S’exprimant sur le ton de la subordination de tous à un seul, le président de l’assemblée consultative (Majliss al-choura) d’Ennahdha, a révélé, le 6 juillet 2019, que son parti «négocie actuellement avec le chef du gouvernement, Youssef Chahed, son maintien ou son départ à la tête du gouvernement sous ses conditions», et qu’«Ennahdha mettait en œuvre la politique définie par le Conseil de la Choura, à savoir, une bonne relation avec le président de la République, des rapports constructifs avec l’UGTT et des négociations conditionnées avec Youssef Chahed, tout en préservant ses intérêts».

Rompus aux manœuvres dilatoires, distantes et neutres, habitués au consensus qu’ils maîtrisent à la perfection lorsque les événements l’exigent, les islamistes se permettent aujourd’hui d’exprimer tout le dédain qu’ils portent au candidat-chef-de-gouvernement.
Le verbe haut, masquant toujours une sourde menace, Ennahdha invite Youssef Chahed à partir au cas où il ne renoncerait pas à la présidentielle, et cite d’ores et déjà le nom de son successeur : Zied Ladhari, son actuel ministre du Développement, de l’Investissement et de la Coopération internationale.

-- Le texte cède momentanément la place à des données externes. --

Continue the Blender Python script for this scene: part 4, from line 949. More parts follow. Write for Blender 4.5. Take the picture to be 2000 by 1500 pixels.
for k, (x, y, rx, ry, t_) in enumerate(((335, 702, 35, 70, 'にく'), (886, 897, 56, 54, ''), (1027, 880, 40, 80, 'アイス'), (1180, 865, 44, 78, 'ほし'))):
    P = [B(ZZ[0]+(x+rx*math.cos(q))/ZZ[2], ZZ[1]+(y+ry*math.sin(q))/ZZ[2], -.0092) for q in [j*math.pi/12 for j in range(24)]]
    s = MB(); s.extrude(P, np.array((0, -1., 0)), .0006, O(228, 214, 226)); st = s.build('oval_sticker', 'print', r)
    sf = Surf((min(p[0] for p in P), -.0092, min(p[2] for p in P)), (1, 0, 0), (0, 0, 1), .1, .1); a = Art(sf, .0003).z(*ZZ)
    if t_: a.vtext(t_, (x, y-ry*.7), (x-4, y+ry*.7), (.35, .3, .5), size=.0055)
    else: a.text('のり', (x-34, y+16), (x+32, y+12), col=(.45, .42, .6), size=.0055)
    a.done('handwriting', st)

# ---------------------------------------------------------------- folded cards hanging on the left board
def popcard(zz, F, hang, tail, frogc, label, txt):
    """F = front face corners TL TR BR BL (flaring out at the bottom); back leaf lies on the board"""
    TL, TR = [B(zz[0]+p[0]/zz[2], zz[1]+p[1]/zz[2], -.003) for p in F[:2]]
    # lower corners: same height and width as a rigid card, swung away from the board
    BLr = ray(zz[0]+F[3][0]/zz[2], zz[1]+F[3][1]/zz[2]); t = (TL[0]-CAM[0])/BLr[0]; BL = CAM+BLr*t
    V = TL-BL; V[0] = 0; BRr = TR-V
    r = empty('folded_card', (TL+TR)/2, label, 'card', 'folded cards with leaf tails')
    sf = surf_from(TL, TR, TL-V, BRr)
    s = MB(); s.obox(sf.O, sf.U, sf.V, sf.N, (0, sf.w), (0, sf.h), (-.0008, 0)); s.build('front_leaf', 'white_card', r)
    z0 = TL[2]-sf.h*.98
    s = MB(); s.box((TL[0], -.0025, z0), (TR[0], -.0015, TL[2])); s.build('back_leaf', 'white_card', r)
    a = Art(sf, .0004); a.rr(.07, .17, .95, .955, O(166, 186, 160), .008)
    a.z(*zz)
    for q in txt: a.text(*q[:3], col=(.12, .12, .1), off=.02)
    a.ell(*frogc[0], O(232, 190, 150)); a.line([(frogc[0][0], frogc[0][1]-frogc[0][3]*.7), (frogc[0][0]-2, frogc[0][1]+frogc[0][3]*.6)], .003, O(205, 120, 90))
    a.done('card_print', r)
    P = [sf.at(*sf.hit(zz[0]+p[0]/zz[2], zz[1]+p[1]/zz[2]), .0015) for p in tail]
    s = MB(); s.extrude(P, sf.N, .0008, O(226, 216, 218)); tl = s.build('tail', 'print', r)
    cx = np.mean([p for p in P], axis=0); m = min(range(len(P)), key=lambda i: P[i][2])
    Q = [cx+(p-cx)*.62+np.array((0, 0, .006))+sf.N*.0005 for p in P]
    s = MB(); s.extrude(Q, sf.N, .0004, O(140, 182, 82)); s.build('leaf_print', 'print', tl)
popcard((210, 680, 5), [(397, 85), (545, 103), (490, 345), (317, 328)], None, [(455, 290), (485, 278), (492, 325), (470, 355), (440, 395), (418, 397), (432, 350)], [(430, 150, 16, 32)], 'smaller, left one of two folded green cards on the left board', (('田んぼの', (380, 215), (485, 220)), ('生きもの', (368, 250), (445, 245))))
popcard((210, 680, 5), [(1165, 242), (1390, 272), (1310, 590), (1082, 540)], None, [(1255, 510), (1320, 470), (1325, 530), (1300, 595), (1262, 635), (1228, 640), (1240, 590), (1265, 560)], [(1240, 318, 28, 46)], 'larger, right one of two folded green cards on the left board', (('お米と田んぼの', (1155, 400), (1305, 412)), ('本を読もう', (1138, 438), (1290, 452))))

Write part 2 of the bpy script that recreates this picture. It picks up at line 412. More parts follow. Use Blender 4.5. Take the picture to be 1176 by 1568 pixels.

Ainsi, mis en demeure, deux voies divergentes s’offrent à celui qui a commencé par être d’abord l’hôte d’Ennahdha, un étranger bienvenu, pourvu d’un statut particulier fait d’égalité et de réciprocité, avant d’en devenir l’otage et un élément de chantage. Aujourd’hui, il ne tient qu’à lui pour ne pas faire l’objet de mesures de représailles.